We're in 1930s India, the height of the Raj, with the Duke as the Viceroy. It's a concept that fits beautifully, intellectually as well as artistically.
It makes sense of Hermia's forced marriage, for one thing. There's a wonderfully telling moment as Pyramus & Thisbe ends, and Bottom explains that the wall is down that parted their fathers.
It seems the norm now to airbrush Athens out of the text, but otherwise Shakespeare's words survive intact, if trimmed a little, and the verse is universally well spoken.
Matt Rawle and Fiona Hampton are the upper-crust couple – he sports a pith helmet for the hunt - and also of course Oberon and Titania. Sam Dastor is excellent as Egeus, the old-fashioned father of the bride, and Michelle Bishop manages a unique double as First Fairy and Phyllis [ … straight …], aide to Theseus, and the only character to change name or gender.

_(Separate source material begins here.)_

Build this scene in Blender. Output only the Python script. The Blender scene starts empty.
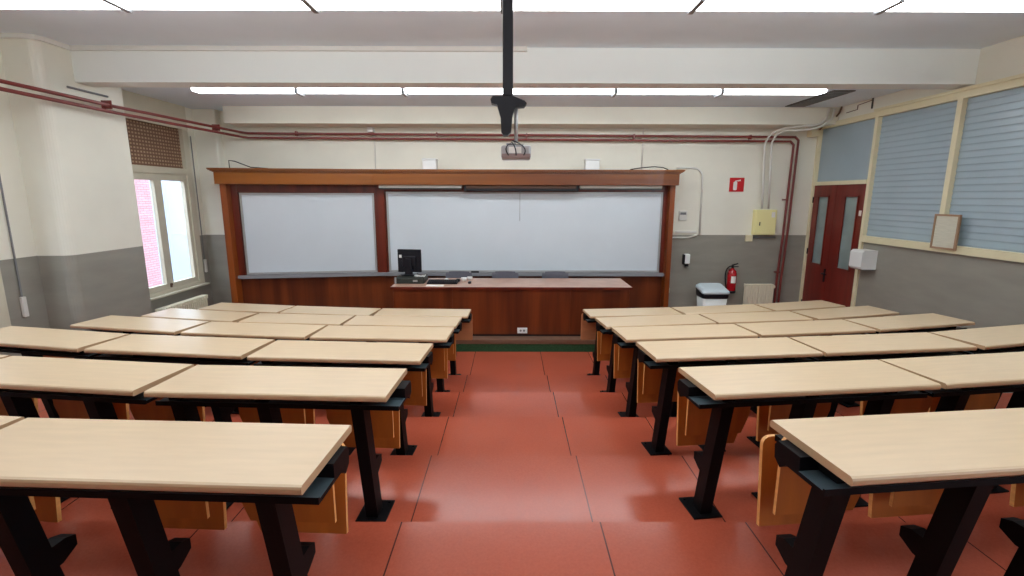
import bpy, bmesh, math, random
from mathutils import Vector, Matrix
random.seed(4)
PI = math.pi
SC = bpy.context.scene
COL = SC.collection

# ------------------------------------------------------------------ materials
def srgb(r, g, b):
    f = lambda c: (c/255/12.92) if c/255 <= .04045 else ((c/255+.055)/1.055)**2.4
    return (f(r), f(g), f(b), 1)

def mat(name, col, rough=.5, metal=0, spec=.5, noise=None, bump=0, coat=0):
    """noise = (scale xyz, amount, detail): value variation over object coords"""
    m = bpy.data.materials.new(name); m.use_nodes = True
    nt = m.node_tree; b = nt.nodes['Principled BSDF']
    b.inputs['Base Color'].default_value = col
    b.inputs['Roughness'].default_value = rough
    b.inputs['Metallic'].default_value = metal
    b.inputs['Specular IOR Level'].default_value = spec
    b.inputs['Coat Weight'].default_value = coat
    if noise:
        sc, amt = noise[0], noise[1]
        tc = nt.nodes.new('ShaderNodeTexCoord'); mp = nt.nodes.new('ShaderNodeMapping')
        mp.inputs['Scale'].default_value = sc
        n = nt.nodes.new('ShaderNodeTexNoise'); n.inputs['Scale'].default_value = 1
        n.inputs['Detail'].default_value = 5
        nt.links.new(tc.outputs['Object'], mp.inputs[0]); nt.links.new(mp.outputs[0], n.inputs['Vector'])
        cr = nt.nodes.new('ShaderNodeValToRGB')
        lo = tuple(c*(1-amt) for c in col[:3])+(1,); hi = tuple(min(1, c*(1+amt)) for c in col[:3])+(1,)
        cr.color_ramp.elements[0].color = lo; cr.color_ramp.elements[1].color = hi
        cr.color_ramp.elements[0].position = .3; cr.color_ramp.elements[1].position = .7
        nt.links.new(n.outputs[0], cr.inputs[0]); nt.links.new(cr.outputs[0], b.inputs['Base Color'])
        if bump:
            bp = nt.nodes.new('ShaderNodeBump'); bp.inputs['Strength'].default_value = bump
            bp.inputs['Distance'].default_value = .01
            nt.links.new(n.outputs[0], bp.inputs['Height']); nt.links.new(bp.outputs[0], b.inputs['Normal'])
    return m

def emis(name, col, strength):
    m = bpy.data.materials.new(name); m.use_nodes = True
    nt = m.node_tree; nt.nodes.clear()
    e = nt.nodes.new('ShaderNodeEmission'); e.inputs[0].default_value = col; e.inputs[1].default_value = strength
    o = nt.nodes.new('ShaderNodeOutputMaterial'); nt.links.new(e.outputs[0], o.inputs[0])
    return m

M = {}
M['wall'] = mat('cream_wall_paint', srgb(231, 229, 215), .75, noise=((1.5, 1.5, 1.5), .04), bump=.02)
M['ceil'] = mat('ceiling_paint', srgb(226, 238, 248), .8, noise=((1, 1, 1), .03))
M['beam'] = mat('beam_paint', srgb(236, 240, 236), .75, noise=((1, 1, 1), .02))
M['wains'] = mat('grey_gloss_dado_paint', srgb(147, 144, 134), .42, noise=((2, 2, 7), .08), bump=.03)
M['cream'] = mat('cream_gloss_paint', srgb(226, 217, 182), .4, noise=((3, 3, 3), .04))
M['winframe'] = mat('window_frame_paint', srgb(205, 200, 180), .45, noise=((3, 3, 3), .04))
M['laminate'] = mat('pale_wood_laminate', srgb(208, 184, 150), .30, noise=((5, 40, 5), .04), spec=.45)
M['edge'] = mat('laminate_edge', srgb(188, 156, 120), .4, noise=((8, 8, 8), .05))
M['black'] = mat('black_painted_steel', srgb(8, 8, 11), .55, noise=((6, 6, 6), .15), spec=.12)
M['tray'] = mat('tray_top_painted_sheen', srgb(62, 76, 82), .35, noise=((6, 6, 6), .1))  # light reflected off the black tray, painted in as a grey-blue colour
M['ply'] = mat('orange_beech_plywood', srgb(176, 98, 34), .48, noise=((14, 14, 2.5), .14))
M['plyedge'] = mat('plywood_edge', srgb(220, 160, 92), .45, noise=((4, 4, 60), .12))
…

The colourful Fairy Band, moving expressively in the background, are children – casting which would not look out of place in Irving's Lyceum. By contrast the Indian Boy, bone of contention between the Fairy King and Queen, wears a plain white costume.
The quartet of lovers are superbly done – Neerja Naik is poor Hermia, Assad Zaman her Demetrius. Harry Lister Smith, in his wonderful cream Brideshead suit, is a very posh Lysander, and Imogen Daines is a hilarious “maypole” Helena, drinking and smoking as she's rejected. Act III scene 2 – another part of the wood, and the opening of Part Two in this production – is brilliantly choreographed, from the moment when Esh Alladi's lithe Puck and Oberon glide into hiding to Hermia's bemused exit.
The Rude Mechanicals are itinerant tradesman, each bringing the tools of his trade. The absent Weaver, for example, is represented by a bobbin of scarlet thread on a mat, possibly of his own making. Kulvinder Ghir makes a wonderful Bottom: his “dream” monologue is exemplary, his warm-up before the rehearsal a delight. Muzz Khan is a gormless Starveling, his Moon waning as Ghir's operatic Pyramus milks his big scene. And Deven Modha's Flute brings real feeling to his Thisbe, quietly out-performing the blustering Bottom.
Libby Watson's design is glorious – the gorgeous palace, the deep dark wood, the pastoral patchwork of fields suggesting Puck's flight – and splendidly lit by Mark Jonathan – Titania's bower backlit by moonlight.
We're spoilt for Dreams this year – on the BBC, at the RSC, in the Globe. This provincial wonder is probably the most important, and certainly one of the most deliciously enjoyable.